## WORK TO COMPLETE
Find the string "pixels" and gather every line that holds it.

═════ TASK INPUT ═════

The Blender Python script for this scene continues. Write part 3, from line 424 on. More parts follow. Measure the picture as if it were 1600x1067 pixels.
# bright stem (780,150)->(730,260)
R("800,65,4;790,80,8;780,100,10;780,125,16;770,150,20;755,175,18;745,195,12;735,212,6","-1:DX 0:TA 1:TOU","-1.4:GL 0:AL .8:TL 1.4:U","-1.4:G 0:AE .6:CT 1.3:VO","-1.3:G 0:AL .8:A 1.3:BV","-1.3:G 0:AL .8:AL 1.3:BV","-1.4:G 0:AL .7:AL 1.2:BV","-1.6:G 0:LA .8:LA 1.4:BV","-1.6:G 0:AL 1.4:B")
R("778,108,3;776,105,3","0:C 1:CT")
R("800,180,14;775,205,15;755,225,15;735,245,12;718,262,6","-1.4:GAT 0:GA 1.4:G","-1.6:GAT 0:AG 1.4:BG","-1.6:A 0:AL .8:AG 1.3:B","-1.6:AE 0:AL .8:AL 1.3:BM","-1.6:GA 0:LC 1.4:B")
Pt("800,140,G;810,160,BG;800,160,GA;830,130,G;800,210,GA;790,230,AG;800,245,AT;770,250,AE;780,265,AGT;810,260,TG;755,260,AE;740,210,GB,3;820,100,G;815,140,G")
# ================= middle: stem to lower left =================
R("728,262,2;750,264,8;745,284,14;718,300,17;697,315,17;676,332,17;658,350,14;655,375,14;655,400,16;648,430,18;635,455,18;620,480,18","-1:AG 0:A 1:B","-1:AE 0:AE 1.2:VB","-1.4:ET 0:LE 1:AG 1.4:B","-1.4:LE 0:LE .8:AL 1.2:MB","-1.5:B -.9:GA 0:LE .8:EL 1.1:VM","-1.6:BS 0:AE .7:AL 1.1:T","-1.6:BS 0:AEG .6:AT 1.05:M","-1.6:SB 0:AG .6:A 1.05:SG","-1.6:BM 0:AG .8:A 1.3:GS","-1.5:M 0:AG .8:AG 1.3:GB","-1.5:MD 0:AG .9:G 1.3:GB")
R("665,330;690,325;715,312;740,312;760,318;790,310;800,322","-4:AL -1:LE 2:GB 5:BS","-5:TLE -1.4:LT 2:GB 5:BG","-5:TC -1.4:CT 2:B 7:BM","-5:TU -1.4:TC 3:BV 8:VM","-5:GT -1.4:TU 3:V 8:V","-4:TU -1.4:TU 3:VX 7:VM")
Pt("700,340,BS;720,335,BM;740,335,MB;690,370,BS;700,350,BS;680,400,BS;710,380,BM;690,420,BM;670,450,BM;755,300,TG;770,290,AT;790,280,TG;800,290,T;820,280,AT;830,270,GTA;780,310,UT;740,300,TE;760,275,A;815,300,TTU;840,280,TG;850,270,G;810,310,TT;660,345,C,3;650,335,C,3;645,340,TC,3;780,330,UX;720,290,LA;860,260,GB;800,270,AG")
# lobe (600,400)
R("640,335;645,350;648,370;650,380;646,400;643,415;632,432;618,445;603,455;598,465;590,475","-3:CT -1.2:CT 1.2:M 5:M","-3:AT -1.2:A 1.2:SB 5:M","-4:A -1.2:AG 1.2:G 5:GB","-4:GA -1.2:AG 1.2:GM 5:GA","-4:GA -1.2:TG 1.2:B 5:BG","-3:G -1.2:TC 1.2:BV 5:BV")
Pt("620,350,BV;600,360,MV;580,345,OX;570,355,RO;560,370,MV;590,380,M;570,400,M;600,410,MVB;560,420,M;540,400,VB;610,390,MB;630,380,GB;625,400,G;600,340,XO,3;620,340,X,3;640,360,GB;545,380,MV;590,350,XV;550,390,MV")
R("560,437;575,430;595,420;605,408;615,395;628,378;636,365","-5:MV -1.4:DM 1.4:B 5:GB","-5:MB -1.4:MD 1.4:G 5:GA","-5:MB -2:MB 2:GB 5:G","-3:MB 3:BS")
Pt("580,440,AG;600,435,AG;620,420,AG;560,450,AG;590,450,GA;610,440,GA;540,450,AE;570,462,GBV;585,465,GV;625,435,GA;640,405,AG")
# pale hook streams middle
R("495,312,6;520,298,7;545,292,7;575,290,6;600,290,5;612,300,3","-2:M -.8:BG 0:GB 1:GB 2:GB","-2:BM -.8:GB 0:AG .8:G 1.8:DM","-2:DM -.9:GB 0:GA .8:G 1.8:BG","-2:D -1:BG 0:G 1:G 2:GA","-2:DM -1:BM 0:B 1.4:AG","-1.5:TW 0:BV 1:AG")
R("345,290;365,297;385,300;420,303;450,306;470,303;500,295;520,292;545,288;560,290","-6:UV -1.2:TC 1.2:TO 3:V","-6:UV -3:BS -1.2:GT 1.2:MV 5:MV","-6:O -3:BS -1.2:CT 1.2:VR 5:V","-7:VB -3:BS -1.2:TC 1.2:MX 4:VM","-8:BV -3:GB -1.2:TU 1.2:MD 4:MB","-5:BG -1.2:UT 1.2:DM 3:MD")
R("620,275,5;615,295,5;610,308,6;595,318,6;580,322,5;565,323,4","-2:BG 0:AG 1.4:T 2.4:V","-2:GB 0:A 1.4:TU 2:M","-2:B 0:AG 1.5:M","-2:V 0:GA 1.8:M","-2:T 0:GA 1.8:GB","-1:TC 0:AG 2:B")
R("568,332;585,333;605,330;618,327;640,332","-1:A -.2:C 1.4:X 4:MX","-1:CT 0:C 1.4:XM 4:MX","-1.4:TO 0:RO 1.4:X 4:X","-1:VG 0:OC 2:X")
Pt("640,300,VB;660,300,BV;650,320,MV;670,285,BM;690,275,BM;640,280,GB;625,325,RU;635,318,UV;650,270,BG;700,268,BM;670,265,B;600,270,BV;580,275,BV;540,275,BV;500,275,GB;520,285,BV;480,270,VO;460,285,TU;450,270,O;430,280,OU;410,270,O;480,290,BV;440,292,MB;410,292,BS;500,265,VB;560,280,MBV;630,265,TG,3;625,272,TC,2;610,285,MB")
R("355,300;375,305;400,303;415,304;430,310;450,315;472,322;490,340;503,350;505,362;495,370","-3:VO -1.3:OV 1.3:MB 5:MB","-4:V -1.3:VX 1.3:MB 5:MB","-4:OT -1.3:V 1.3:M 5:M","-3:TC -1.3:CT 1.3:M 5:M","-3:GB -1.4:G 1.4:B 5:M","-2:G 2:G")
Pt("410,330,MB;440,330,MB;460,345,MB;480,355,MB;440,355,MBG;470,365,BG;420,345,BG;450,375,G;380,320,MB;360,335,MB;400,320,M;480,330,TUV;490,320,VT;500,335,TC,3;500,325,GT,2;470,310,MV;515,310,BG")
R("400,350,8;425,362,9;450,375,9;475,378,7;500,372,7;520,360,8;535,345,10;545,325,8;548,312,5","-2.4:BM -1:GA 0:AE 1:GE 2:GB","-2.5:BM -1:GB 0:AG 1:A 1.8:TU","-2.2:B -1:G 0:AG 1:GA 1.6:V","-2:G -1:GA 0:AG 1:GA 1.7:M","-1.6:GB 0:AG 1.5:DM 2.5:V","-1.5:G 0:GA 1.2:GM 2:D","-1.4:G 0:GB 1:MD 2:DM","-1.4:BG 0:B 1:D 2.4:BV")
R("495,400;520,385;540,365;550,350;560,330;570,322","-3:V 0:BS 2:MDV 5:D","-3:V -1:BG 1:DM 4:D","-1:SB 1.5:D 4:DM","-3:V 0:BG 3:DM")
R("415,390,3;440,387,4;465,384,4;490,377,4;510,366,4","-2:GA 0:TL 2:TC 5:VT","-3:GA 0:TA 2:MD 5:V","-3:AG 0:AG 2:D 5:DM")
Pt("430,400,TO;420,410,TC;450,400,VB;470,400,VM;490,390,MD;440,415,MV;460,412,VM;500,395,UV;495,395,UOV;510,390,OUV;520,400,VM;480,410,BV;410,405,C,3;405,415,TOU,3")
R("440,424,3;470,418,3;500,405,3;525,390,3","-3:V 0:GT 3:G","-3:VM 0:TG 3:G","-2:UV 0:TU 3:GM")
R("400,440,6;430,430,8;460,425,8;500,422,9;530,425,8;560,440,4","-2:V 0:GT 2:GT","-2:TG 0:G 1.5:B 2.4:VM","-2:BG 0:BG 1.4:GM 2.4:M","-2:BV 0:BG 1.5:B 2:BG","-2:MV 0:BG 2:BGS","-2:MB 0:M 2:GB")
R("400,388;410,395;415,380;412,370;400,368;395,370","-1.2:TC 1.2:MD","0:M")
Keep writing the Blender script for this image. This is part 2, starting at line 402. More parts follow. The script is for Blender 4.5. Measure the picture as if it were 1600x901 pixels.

═════

## SOLUTION TO THIS TASK
The Blender Python script for this scene continues. Write part 3, from line 424 on. More parts follow. Measure the picture as if it were 1600x1067 pixels.
Keep writing the Blender script for this image. This is part 2, starting at line 402. More parts follow. The script is for Blender 4.5. Measure the picture as if it were 1600x901 pixels.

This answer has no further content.